> _Task to carry out_:
Work out how many lines hold the string "outputs". The answer is a single number, nothing more.
--- Begin ---
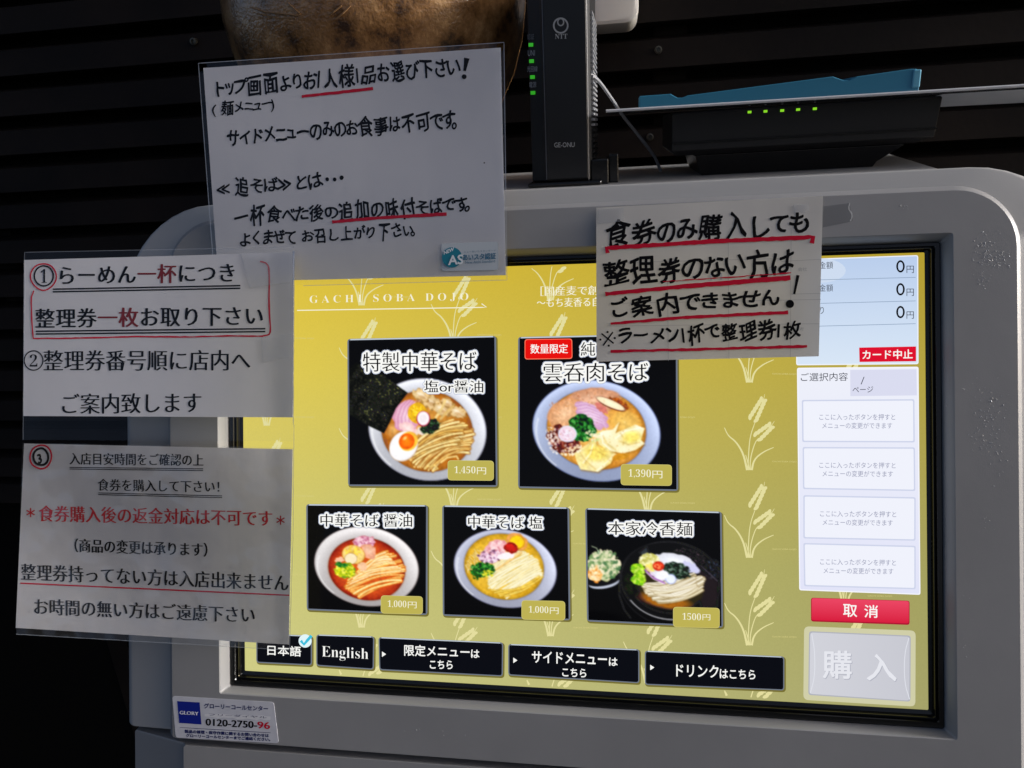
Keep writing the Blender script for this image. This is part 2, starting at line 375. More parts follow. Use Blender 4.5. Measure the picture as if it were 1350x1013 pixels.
# the lit display
S = Plane(.003)
def bgmat():
    m = mat('display_background', (0.004, 0.004, 0.004, 1), .12, .1); n = m.node_tree.nodes; L = m.node_tree.links; b = n['Principled BSDF']
    tc = n.new('ShaderNodeTexCoord'); sp = n.new('ShaderNodeSeparateXYZ'); L.new(tc.outputs['Generated'], sp.inputs[0])
    rp = n.new('ShaderNodeValToRGB'); cr = rp.color_ramp; cr.elements[0].color = rgb(202, 199, 130); cr.elements[1].color = rgb(219, 191, 60)
    cr.elements.new(.30).color = rgb(201, 196, 116); cr.elements.new(.75).color = rgb(218, 198, 82)
    L.new(sp.outputs['Z'], rp.inputs[0]); nz = n.new('ShaderNodeTexNoise'); nz.inputs['Scale'].default_value = 900; L.new(tc.outputs['Object'], nz.inputs['Vector'])
    mp = n.new('ShaderNodeMapRange'); mp.inputs['To Min'].default_value = .94; mp.inputs['To Max'].default_value = 1.06; L.new(nz.outputs['Fac'], mp.inputs['Value'])
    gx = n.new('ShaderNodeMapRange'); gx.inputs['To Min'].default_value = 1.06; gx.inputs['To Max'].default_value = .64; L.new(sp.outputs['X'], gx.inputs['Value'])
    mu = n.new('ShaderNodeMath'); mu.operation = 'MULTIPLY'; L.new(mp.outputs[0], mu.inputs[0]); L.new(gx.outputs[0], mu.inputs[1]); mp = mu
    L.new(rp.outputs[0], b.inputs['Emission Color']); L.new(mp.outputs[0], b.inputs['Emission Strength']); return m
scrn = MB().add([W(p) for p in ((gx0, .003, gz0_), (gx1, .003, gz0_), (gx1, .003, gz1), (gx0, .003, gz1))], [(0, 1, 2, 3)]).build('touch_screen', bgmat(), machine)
l1, l2, l3, l4, l5, l6 = [.00008 * k for k in range(1, 7)]
# wheat ears printed on the background
WH = scr(228, 221, 158)
def vpy(y, x): return 560 + (y - 560) * (x + 5350) / (986 + 5350)
def inside(x, y): return 323 < x < 1219 and MP(x, y, .003)[2] < gz1 - .001 and MP(x, y, .003)[2] > gz0_ + .001
wheat = MB()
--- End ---
> _Task solution_:
6